Uber and Lyft were only able to exist in the first place because of inadequate transit service. Cutting routes at @rideact and killing off @Caltrain will once again present a transit vacuum, otherwise described as a business opportunity to fill a gap in the market. https://twitter.com/dbloom/status/1283908561664307200
See, this is one trope in transit planning that just doesn't make sense, that public services need to "be competitive" with private businesses. No, they don't, we have the state power of monopoly. We can just run them out of business if we want.
Why bother with a "competitive price structure" when you can just have free fare, a thing that is literally impossible for Uber to do. We can also limit where private rideshare autos go, something equally impossible to fight without state power.

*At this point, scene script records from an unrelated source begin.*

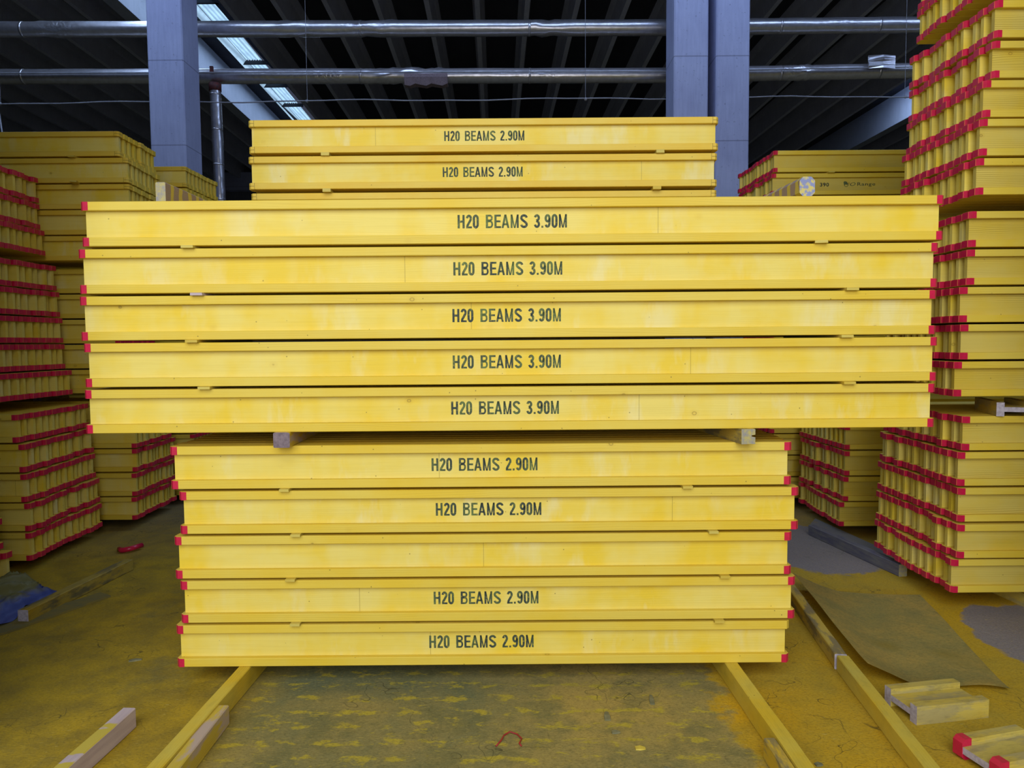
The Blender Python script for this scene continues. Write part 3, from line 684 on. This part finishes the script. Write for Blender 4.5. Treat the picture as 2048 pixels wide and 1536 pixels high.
# ------------------------------------------------------------------ timbers (bearers) and floor pieces
def timber(name, p0, p1, w_, h, z, mat, endmat, label, cat='timber', group=None, notch=False, octo=False, seed=0):
    """a sawn timber with its near end at p0 and far end at p1"""
    d = Vector((p1[0] - p0[0], p1[1] - p0[1], 0)); L = d.length; ang = math.atan2(d.y, d.x)
    bm = bmesh.new(); e = 0.004 if not octo else w_ * 0.24
    rnd = random.Random(seed + len(label))
    prof = [(-w_ / 2 + e, 0), (w_ / 2 - e, 0), (w_ / 2, e), (w_ / 2, h - e), (w_ / 2 - e, h), (-w_ / 2 + e, h), (-w_ / 2, h - e), (-w_ / 2, e)]
    if notch: prof = [(-w_ / 2, 0), (w_ / 2, 0), (w_ / 2, h)] + [(-w_ / 2 + 0.004, h), (-w_ / 2, h - .003), (-w_ / 2, h * 0.62), (-w_ / 2 + 0.018, h * 0.58), (-w_ / 2 + 0.018, h * 0.5), (-w_ / 2, h * 0.44)]
    N = max(2, int(L / 0.15)); sts = []
    for i in range(N + 1):
        j = rnd.uniform(-0.0015, 0.0015)
        sts.append([(L * i / N, a + j, max(b, 0)) for a, b in prof])
    stations(bm, sts); recalc(bm)
    for f in bm.faces:
        if abs(f.normal.x) > 0.9: f.material_index = 1
    o = obj(name, bm, [M[mat], M[endmat]], None, (p0[0], p0[1], z + 0.0003), rot=(0, 0, ang))
    tag(o, label, cat, group); return o
# between the lower and the middle bundle
timber('bearer_timber', (-1.054, 3.262), (-1.054, 4.08), 0.075, 0.0690, 1.1485, 'timber_mixed', 'endwood_dark', 'square timber with purplish sawn end, under the wide bundle at left', 'timber')
timber('bearer_timber', (1.075, 3.262), (0.98, 4.08), 0.066, 0.0690, 1.1485, 'timber', 'endpaint', 'rough notched timber under the wide bundle at right', 'timber', notch=True)
# on top of the middle bundle
timber('bearer_timber', (-1.585, 3.31), (-1.54, 5.3), 0.045, 0.0890, 2.2683, 'timber_banded', 'endpaint', 'paint-banded timber lying on the wide bundle at left', 'timber')
timber('bearer_timber', (1.343, 3.30), (1.20, 5.3), 0.072, 0.0890, 2.2683, 'timber_banded', 'endblue', 'octagonal-ended timber lying on the wide bundle at right', 'timber', octo=True)
# floor runners of the central stack
timber('floor_runner', (-1.315, 2.2), (-1.245, 4.3), 0.058, 0.0975, 0.0, 'timber_yellow', 'endwood', 'long yellow timber on the floor under the central stack, left')
timber('floor_runner', (1.048, 2.2), (1.012, 4.3), 0.062, 0.0975, 0.0, 'timber_yellow', 'endwood', 'long yellow timber on the floor under the central stack, right')
timber('timber_piece', (-1.245, 2.985), (-1.245, 2.2), 0.052, 0.086, 0.0, 'timber_mixed', 'endwood', 'shorter timber lying tight against the left floor runner')
timber('timber_piece', (0.985, 2.70), (0.985, 2.2), 0.045, 0.086, 0.0, 'timber', 'endpaint', 'short rough timber against the right floor runner at bottom edge')
o = timber('timber_piece', (-1.635, 2.97), (-1.675, 2.2), 0.056, 0.086, 0.0, 'oversprayed', 'endwood', 'pale bare timber lying loose on the floor, lower left')
timber('timber_piece', (-2.872, 4.13), (-2.78, 5.12), 0.066, 0.080, 0.0, 'timber_dirty', 'endwood', 'dirty paint-smeared timber on the floor beside the blue plastic')
timber('floor_runner', (1.46, 2.1), (1.607, 3.435), 0.058, 0.080, 0.0, 'timber_yellow', 'endwood', 'yellow timber on the floor in front of the fibre sheet')
timber('floor_runner', (1.607, 3.455), (1.79, 4.75), 0.058, 0.078, 0.0, 'timber', 'endwood', 'darker timber along the left edge of the fibre sheet')
timber('timber_piece', (2.662, 4.84), (2.49, 5.92), 0.062, 0.085, 0.0, 'grey_timber', 'endpaint', 'grey purple timber on the floor before the rear low stack')
bm = bmesh.new(); stations(bm, [[(2.54, 6.1, 0.0), (2.70, 6.35, 0.0), (2.70, 6.35, 0.03), (2.54, 6.1, 0.03)], [(2.71, 5.05, 0.0), (2.85, 5.10, 0.0), (2.85, 5.10, 0.03), (2.71, 5.05, 0.03)]]); recalc(bm)
tag(obj('plank', bm, M['plank'], None, (0, 0, 0.0004)), 'wide grey yellow-stained plank behind the grey purple timber', 'plank')
bm = bmesh.new(); stations(bm, [[(-2.86, 3.98, 0), (-3.4, 3.4, 0), (-3.4, 3.4, 0.012), (-2.86, 3.98, 0.012)], [(-2.60, 4.56, 0), (-2.70, 4.62, 0), (-2.70, 4.62, 0.012), (-2.60, 4.56, 0.012)]]); recalc(bm)
tag(obj('floor_board', bm, M['board'], None, (0, 0, 0.0004)), 'thin stained board on the floor in front of the dirty timber', 'board')
# bearers of the side stacks, seen only as shadows in the gaps
def bearers(phrase, x0, x1, y0, y1, z, h):
    for x, s in ((x0, 'inner'), (x1, 'outer')):
        timber('bearer_timber', (x, y0), (x, y1), 0.075, h - 0.0006, z, 'timber_dirty', 'endwood_dark', 'dark timber in shadow, %s one under the %s' % (s, phrase), 'timber', 'timbers under the side stacks')
for ph, x0, x1, y0, y1, z, h in (('upper bundle, near right stack', 3.5, 5.7, 4.15, 4.9, 2.34, 0.080), ('topmost bundle, near right stack', 3.4, 5.6, 4.1, 4.85, 3.47, 0.085),
        ('near right stack', 4.2, 5.7, 4.25, 5.1, 0.0, 0.120), ('middle bundle, near right stack', 4.2, 5.6, 4.22, 5.0, 1.17, 0.120), ('low stack behind the right stack', 3.4, 5.8, 5.95, 6.7, 0.0, 0.085),
        ('upper bundle, rear right stack', 3.4, 5.6, 7.0, 7.8, 2.27, 0.090), ('middle bundle, rear right stack', 3.3, 5.6, 7.05, 7.75, 1.135, 0.085), ('rear right stack', 3.3, 5.6, 7.05, 7.75, 0.0, 0.085),
        ('upper bundle, near left stack', -4.6, -6.6, 5.35, 5.9, 2.272, 0.083), ('middle bundle, near left stack', -4.5, -6.6, 5.2, 5.9, 1.135, 0.087), ('near left stack', -4.4, -6.4, 5.15, 6.0, 0.0, 0.085),
        ('low stack at the left edge', -4.1, -6.2, 4.44, 4.66, 0.0, 0.085), ('upper bundle, second left stack', -4.2, -5.6, 6.2, 6.7, 2.266, 0.059), ('middle bundle, second left stack', -4.2, -6.2, 6.35, 6.75, 1.135, 0.081),
        ('second left stack', -4.2, -6.2, 6.35, 7.05, 0.0, 0.085), ('rear left uncapped stack', -3.9, -5.5, 7.35, 7.95, 2.266, 0.079), ('rear left lower beams', -3.9, -5.5, 7.35, 7.95, 0.0, 0.085)):
    bearers(ph, x0, x1, y0, y1, z, h)

# beam offcuts lying flat
def offcut(x, y, z, ang, L, label, capped=0, mat='offcut', cat='beam offcut'):
    """short piece of beam lying on its side, local x along the beam, y across it (0.2 wide)"""
    root = empty('beam_offcut', (x, y, z + 0.0004), (0, 0, ang))
    bm = bmesh.new(); add_box(bm, 0.001, L - 0.001, -0.0605, 0.0605, 0.0265, 0.0535)
    for f in bm.faces:
        f.normal_update()
        if f.normal.x < -0.9: f.material_index = 1
    obj('web', bm, [M[mat], M['endwood']], root)
    for s in (-1, 1):
        bm = bmesh.new(); yc = s * 0.08
        if capped: stations(bm, [[(0, yc - 0.02, 0.014), (0, yc + 0.02, 0.014), (0, yc + 0.02, 0.066), (0, yc - 0.02, 0.066)], [(0.014, yc - 0.02, 0), (0.014, yc + 0.02, 0), (0.014, yc + 0.02, 0.08), (0.014, yc - 0.02, 0.08)],
                                 [(L, yc - 0.02, 0), (L, yc + 0.02, 0), (L, yc + 0.02, 0.08), (L, yc - 0.02, 0.08)]])
        else: add_box(bm, 0, L, yc - 0.02, yc + 0.02, 0, 0.08)
        recalc(bm)
        for f in bm.faces:
            if f.normal.x < -0.9: f.material_index = 1
        obj('flange', bm, [M[mat], M['endwood']], root)
        if capped:
            bm = bmesh.new(); stations(bm, [[(-0.0015, yc - 0.0215, 0.012), (-0.0015, yc + 0.0215, 0.012), (-0.0015, yc + 0.0215, 0.068), (-0.0015, yc - 0.0215, 0.068)],
                                            [(0.0125, yc - 0.0215, -0.0003), (0.0125, yc + 0.0215, -0.0003), (0.0125, yc + 0.0215, 0.0815), (0.0125, yc - 0.0215, 0.0815)],
                                            [(0.042, yc - 0.0215, -0.0003), (0.042, yc + 0.0215, -0.0003), (0.042, yc + 0.0215, 0.0815), (0.042, yc - 0.0215, 0.0815)]]); recalc(bm)
            c_ = obj('end_cap', bm, M['cap'], root); c_['label'] = 'worn red plastic end cap'
    tag(root, label, cat, None, 'thing'); return root
offcut(1.672, 3.035, 0.0, math.radians(9.5), 0.345, 'short flat beam offcut with white sawn end, by the fibre sheet corner')
offcut(1.735, 2.625, 0.0, math.radians(14), 0.30, 'short flat beam offcut with two red caps, bottom right corner', capped=1)
offcut(2.905, 4.13, 1.1703, math.radians(72), 0.42, 'flat beam offcut with pale sawn end, wedged between right bundles', mat='offcut')
offcut(3.20, 4.06, 0.0, math.radians(95), 0.5, 'flat beam offcut with red caps under the near right stack', capped=1, mat='offcut')

# fibre sheet with slightly lifted edges
def sheet():
    c00 = Vector((1.840, 4.651, 0.086)); c10 = Vector((2.572, 4.472, 0.012)); c11 = Vector((2.275, 3.215, 0.022)); c01 = Vector((1.66, 3.30, 0.086))
    bm = bmesh.new(); N = 28; g = {}
    for i in range(N + 1):
        for j in range(N + 1):
            u, v = i / N, j / N
            p = (c00 * (1 - u) + c10 * u) * (1 - v) + (c01 * (1 - u) + c11 * u) * v
            zz = 0.086 * (1 - min(1, u / 0.35)) ** 1.3 + 0.006 + 0.006 * math.sin(u * 7 + v * 3) * math.sin(v * 5) ** 2
            if v > 0.85: zz += 0.02 * ((v - 0.85) / 0.15) ** 2 * (1 + math.sin(u * 9)) * 0.5
            if v < 0.1: p.y -= 0.05 * math.sin(u * math.pi) * (1 - v / 0.1)
            p.z = zz; g[i, j] = bm.verts.new(p)
    for i in range(N):
        for j in range(N): bm.faces.new((g[i, j], g[i, j + 1], g[i + 1, j + 1], g[i + 1, j]))
    bmesh.ops.solidify(bm, geom=bm.faces[:], thickness=0.004); recalc(bm)
    return bm
tag(obj('fibre_sheet', sheet(), M['sheet'], smooth=True), 'large olive brown fibre sheet lying on the floor at right', 'sheet')

# crumpled plastic
def plastic():
    from mathutils import noise as N_
    bm = bmesh.new(); g = {}; nx, ny = 90, 80
    cl = lambda q: max(0.0, min(1.0, q))
    for i in range(nx + 1):
        for j in range(ny + 1):
            u, v = i / nx, j / ny
            yb = 4.66 if u > 0.62 else 4.40
            x = -3.97 + 1.015 * u + 0.02 * math.sin(v * 17) * u; yt = 4.385 + 0.24 * cl((u - 0.69) / 0.05)
            y = 3.72 + (yt - 3.72) * v
            xr = -2.92 - x
            e = cl(xr / 0.24) ** 0.7 * cl(v / 0.55) ** 0.9 * cl((1 - v) / 0.10) ** 0.6 * cl(u / 0.08)
            h = 0.20 * e * (0.85 + 0.3 * N_.noise(Vector((x * 3, y * 3, 0))))
            # long folds fanning out from the right end, and finer creases
            a_ = math.atan2(y - 4.75, x + 2.95)
            fold = abs(N_.noise(Vector((a_ * 7, 2.0, 0.3)))) * 0.11 + abs(N_.noise(Vector((x * 17, y * 11, 1)))) * 0.03
            z = max(0.003, h - fold * e ** 0.5 * cl(h / 0.05) + 0.012 * abs(N_.noise(Vector((x * 12, y * 12, 5)))))
            g[i, j] = bm.verts.new((x, y, z))
    for i in range(nx):
        for j in range(ny): bm.faces.new((g[i, j], g[i + 1, j], g[i + 1, j + 1], g[i, j + 1]))
    return bm
tag(obj('plastic_sheet', plastic(), M['tarp'], smooth=True), 'crumpled blue plastic sheet with yellow dust, on floor at left', 'plastic sheet')

# small things on the floor
bm = bmesh.new(); tube(bm, [(-0.075, 2.80, 0.004), (-0.055, 2.84, 0.006), (-0.045, 2.875, 0.006), (-0.02, 2.892, 0.012), (0.01, 2.88, 0.008), (0.028, 2.85, 0.006), (0.018, 2.82, 0.004), (0.026, 2.80, 0.004)], 0.0032, 6); recalc(bm)
tag(obj('red_string', bm, M['red_scrap'], smooth=True), 'bent piece of red string on the floor in front', 'string')
bm = bmesh.new(); tube(bm, [(-3.12, 5.62, 0.01), (-3.06, 5.55, 0.02), (-3.0, 5.56, 0.03), (-2.96, 5.66, 0.03)], 0.02, 8); recalc(bm)
tag(obj('plastic_scrap', bm, M['cap'], smooth=True), 'curled red plastic scrap on the dark floor at left', 'scrap')
for n_, (x, y, l, w_, a, lab) in enumerate(((0.62, 3.17, 0.085, 0.02, 85, 'dark sliver of wood on the floor, farthest right of the chips'), (0.40, 3.03, 0.07, 0.025, 88, 'grey flat wood chip left of the dark sliver'),
        (0.42, 2.9, 0.035, 0.018, 5, 'tiny grey wood chip in front of the flat one'), (0.50, 2.78, 0.04, 0.022, 0, 'small yellow square wood chip on the floor'),
        (0.59, 2.63, 0.06, 0.014, -50, 'thin slanted splinter nearest the right floor runner'), (1.16, 2.66, 0.03, 0.018, 10, 'tiny chip on ochre floor right of the right runner'),
        (-0.10, 2.62, 0.06, 0.008, 40, 'thin splinter in front of the red string'), (-1.95, 3.62, 0.06, 0.02, 20, 'pale wood chip on the left floor'))):
    bm = bmesh.new(); stations(bm, [[(-l / 2, -w_ / 2, 0), (-l / 2, w_ / 2, 0), (-l / 2, w_ / 2, 0.004), (-l / 2, -w_ / 2, 0.005)], [(0, -w_ * .6, 0), (0, w_ * .55, 0), (0, w_ * .5, 0.008), (0, -w_ * .5, 0.006)], [(l / 2, -w_ / 3, 0), (l / 2, w_ / 4, 0), (l / 2, w_ / 4, 0.004), (l / 2, -w_ / 3, 0.003)]]); recalc(bm)
    tag(obj('wood_chip', bm, M['timber_yellow'] if n_ == 3 else M['chip'], None, (x, y, 0.0003), rot=(0, 0, math.radians(a))), lab, 'wood chip')

for o in COL.objects:
    if 'key' in o and not SC.get('keep_keys'): del o['key']
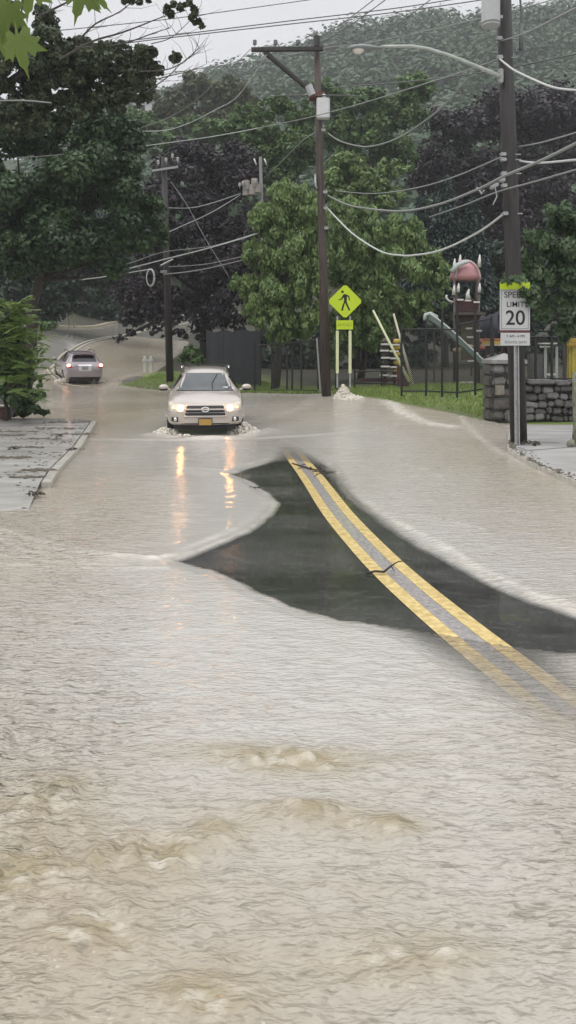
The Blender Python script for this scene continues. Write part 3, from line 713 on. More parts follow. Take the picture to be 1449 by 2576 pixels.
    conform('rear_bumper', [(-.76, .40), (.76, .40), (.80, .60), (-.80, .60)], m_paint, 'r', .04, 12, 3, .05)
    conform('rear_lower_trim', [(-.72, .33), (.72, .33), (.74, .44), (-.74, .44)], m_black, 'r', .045, 12, 3, .05)
    MB().tube([(-.45, 4.3, .27), (-.45, 4.56, .27)], .03, 10).build('exhaust', m_rim, root)

carA = empty('suv', (-1.93, 18.55, -.01), math.atan2(-1.93, 18.6) * -1 * -1,
             'silver suv with headlights on driving towards the viewer through the muddy water', 'car', 'cars driving through the flood')
carA.rotation_euler[2] = math.atan(1.93 / 18.6)
suv(carA, paint('silver_beige_paint', (.50, .45, .40)), {'rail': True})
# far car: drives away up the road, rear towards the viewer
th = R(-24); fwd = Vector((math.sin(th), math.cos(th), 0))
rear = Vector((-9.98, 39.1, 0)); front = rear + fwd * 4.6
carB = empty('suv', (front.x, front.y, .62), 0, 'smaller distant silver suv driving away with tail lights on beside the hedge', 'car', 'cars driving through the flood')
carB.rotation_euler = Euler((R(4.5), 0, math.atan2(fwd.x, -fwd.y) + 0), 'XYZ')
carB.rotation_euler = Matrix(((-fwd.y, -fwd.x, 0), (fwd.x, -fwd.y, 0), (0, 0, 1))).to_euler()
carB.rotation_euler[0] = R(-3.6)
carB.location.z = .62
suv(carB, paint('grey_mauve_paint', (.33, .29, .31)), {'rear_only': True, 'w': .93})

# splashes thrown up by tyres and by water pouring over the kerb
m_foam = bpy.data.materials.new('water_spray'); m_foam.use_nodes = True
b = m_foam.node_tree.nodes['Principled BSDF']; b.inputs['Base Color'].default_value = (.70, .65, .56, 1); b.inputs['Roughness'].default_value = .35
def splash(name, label, spots, seed):
    rg = random.Random(seed); mb = MB()
    for (c, rx_, ry_, hz, n) in spots:
        for i in range(n):
            a = rg.uniform(0, 6.28); rr = rg.random() ** .6
            x = c[0] + rx_ * rr * math.cos(a); y = c[1] + ry_ * rr * math.sin(a)
            z = c[2] + hz * (1 - rr) ** .8 * rg.random() ** .7
            s = rg.uniform(.008, .028) * (1 + .9 * (1 - rr))
            mb.ball((x, y, z), (s * rg.uniform(.8, 1.8), s, s * rg.uniform(.6, 1.5)), 5, 4)
    o = mb.build(name, m_foam, smooth=True); tag(o, label, 'splash', kind='stuff'); return o
def carpt(car, x, y, z):
    return car.matrix_basis @ Vector((x, y, z))
c1 = carpt(carA, -.80, .7, 0); c2 = carpt(carA, .82, .7, 0); c3 = carpt(carA, 0, .25, 0)
splash('tyre_splash', 'pale spray thrown up round the front tyres of the near suv', [((c1.x - .1, c1.y - .1, .03), .40, .35, .17, 460), ((c2.x + .12, c2.y - .1, .03), .44, .38, .27, 600), ((c3.x - .45, c3.y - .3, .02), .25, .2, .06, 70)], 4)
c1 = carpt(carB, -.80, 3.6, -.0); c2 = carpt(carB, .80, 3.6, 0)
splash('tyre_splash', 'pale spray round the rear tyres of the distant suv', [((c1.x, c1.y - .4, h1(c1.x, c1.y) + .05), .5, .4, .2, 200), ((c2.x, c2.y - .4, h1(c2.x, c2.y) + .05), .5, .4, .2, 200)], 5)
g = G(866, 1004)
splash('kerb_splash', 'pale mound of water gushing over the kerb below the yellow crossing sign', [((g.x - .02, g.y, g.z + .0), .34, .3, .48, 1500), ((g.x + .3, g.y - .3, g.z), .5, .35, .14, 500)], 6)
# solid core of the gush
mb = MB(); mb.ball((g.x - .02, g.y + .05, g.z), (.30, .22, .24), 14, 8)
me_core = mb.build('kerb_gush', m_foam, smooth=True); tag(me_core, 'smooth core of the water gushing over the kerb beside the pole', 'splash', kind='stuff')
for v in me_core.data.vertices:
    v.co += Vector((random.uniform(-1, 1), random.uniform(-1, 1), random.uniform(-.5, 1.2))) * .03
# ------------------------------------------------------------------ text
def text_mesh(body, size, m, name, parent, M, depth=.002, sx=1.0, bold=.0):
    cu = bpy.data.curves.new(name, 'FONT'); cu.body = body; cu.size = size; cu.align_x = 'CENTER'; cu.align_y = 'CENTER'; cu.extrude = depth; cu.offset = bold
    t = bpy.data.objects.new(name, cu); col.objects.link(t)
    dg = bpy.context.evaluated_depsgraph_get(); dg.update()
    me = bpy.data.meshes.new_from_object(t.evaluated_get(dg)); bpy.data.objects.remove(t)
    me.transform(Matrix.Diagonal((sx, 1, 1, 1))); me.materials.clear(); me.materials.append(m)
    o = bpy.data.objects.new(name, me); col.objects.link(o); o.parent = parent; o.matrix_local = M
    return o
FACE = Euler((R(90), 0, 0)).to_matrix().to_4x4()     # text lying in x-y turned to face -Y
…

The post office charges you just a few cents to mail a letter around the planet. It is impossible for UPS, DHL, etc to even come close to that level of service at that price. That's why they don't deliver mail. It just isn't good economic sense.
Your ISP is almost certainly a private corporation. Someone's making a killing carrying your bits and bytes over copper. If the USPS was an ISP, you could just have free fiber because the state has one power no business can ever hold: the ability to tax.
Taxes paid by everyone means you don't need to go out and convince people to sign up for a subscription to get their money. A whole marketing department, gone. CEO profits gone. No sales bonuses when you can just print sales revenue.
All this fuss about boycotts and strikes when we could just, as a people, choose to exercise monopoly power and outlaw competition in provision of universally used services. Sure a strike is powerful, but bankrupting extractive industries by passing laws is the best kind of high.